Il principale errore
Il mondo delle cripto-attività, pur rappresentando una realtà consolidata tra gli investitori, dal punto di vista normativo, nonostante negli ultimi anni ci siano stati importanti aggiornamenti, sembrerebbe ancora agli inizi. La questione caratterizza l’immaginario collettivo relativo agli obblighi fiscali e, invero, è diffusa l’idea che non è necessario dichiarare la mera detenzione di criptovalute soprattutto quando questa non generi plusvalenze. «Ancor di più è diffuso il pensiero che la detenzione di tali valute su supporti fisici non renda necessario adempiere a livello dichiarativo, nonostante la norma preveda che gli obblighi di monitoraggio fiscale delle cripto-attività sussistano “indipendentemente dalle modalità di archiviazione e conservazione delle stesse”, e a prescindere che queste siano detenute all’estero o in Italia – dice Daniela Delfrate - È inoltre opportuno ricordare che, come l’obbligo dichiarativo non dipende dalle modalità di archiviazione, la stessa cosa valga per l’obbligo impositivo; infatti, qualora le cripto-attività siano detenute mediante supporti fisici di archiviazione (hard-disk e simili) direttamente dal soggetto detentore e senza quindi alcuna intermediazione, l’eventuale reddito si considererebbe prodotto in Italia se il supporto di archiviazione si trovasse nel territorio dello Stato». Quindi, non dichiarare la detenzione di cripto-attività potrebbe rappresentare un errore significativo alla luce delle sanzioni che ne conseguirebbero e al momento non è prevista una proroga della procedura di regolarizzazione delle criptovalute introdotta con la Legge di Bilancio 2023, scaduta il 30 novembre 2023.

Criptovalute all’estero
Dal punto di vista del monitoraggio, è necessario compilare il nuovo Quadro W nella dichiarazione dei redditi per gli investimenti in criptovalute detenuti all'estero o le operazioni di scambio effettuate con piattaforme estere. Questo aspetto è cruciale sia per la trasparenza, sia per la conformità con le normative di antiriciclaggio. La legislazione italiana ha introdotto modifiche significative con la Legge di Bilancio 2022. Inoltre, l'imposta di bollo si applica anche alle cripto-attività, calcolata al 2 per mille del loro valore .
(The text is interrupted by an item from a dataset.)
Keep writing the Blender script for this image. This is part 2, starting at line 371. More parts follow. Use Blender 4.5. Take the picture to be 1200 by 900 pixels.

Quadro W, non solo “cripto”
Il nuovo quadro W non sarà dedicato soltanto alle criptovalute. Questo quadro servirà anche per «assolvere agli adempimenti relativi agli investimenti all’estero e alle attività estere di natura finanziaria». E consentirà di gestire il saldo e gli acconti delle imposte sostitutive, quando dovute: l’Ivie sugli immobili, l’Ivafe sulle attività finanziarie. È una novità che riguarderà centinaia di migliaia di contribuenti che in passato hanno usato il quadro RW del Modello Redditi. Le statistiche del Fisco, basate sulle dichiarazioni presentate nel 2022, dicono che quasi 130 mila tra lavoratori dipendenti e pensionati hanno dichiarato tramite il quadro RW del Modello Redditi investimenti all’estero per un valore di 102,5 miliardi di euro. Si parla di conti e depositi (20,6 miliardi), attività finanziarie (63,6 miliardi), immobili (15,9 miliardi) e altri beni materiali e forme di previdenza (2,4 miliardi). Asset che per il 70% appartengono a dipendenti e per il resto a pensionati. In base allo stesso quadro RW, sono altrettanti i contribuenti tenuti a versare l’Ivafe. È la pattuglia più numerosa censita dalle statistiche e rappresenta la platea minima di coloro che quest’anno potranno usare il Modello 730. Il numero reale, però, sarà certamente più alto, perché non tutti possiedono tutti i tipi di asset.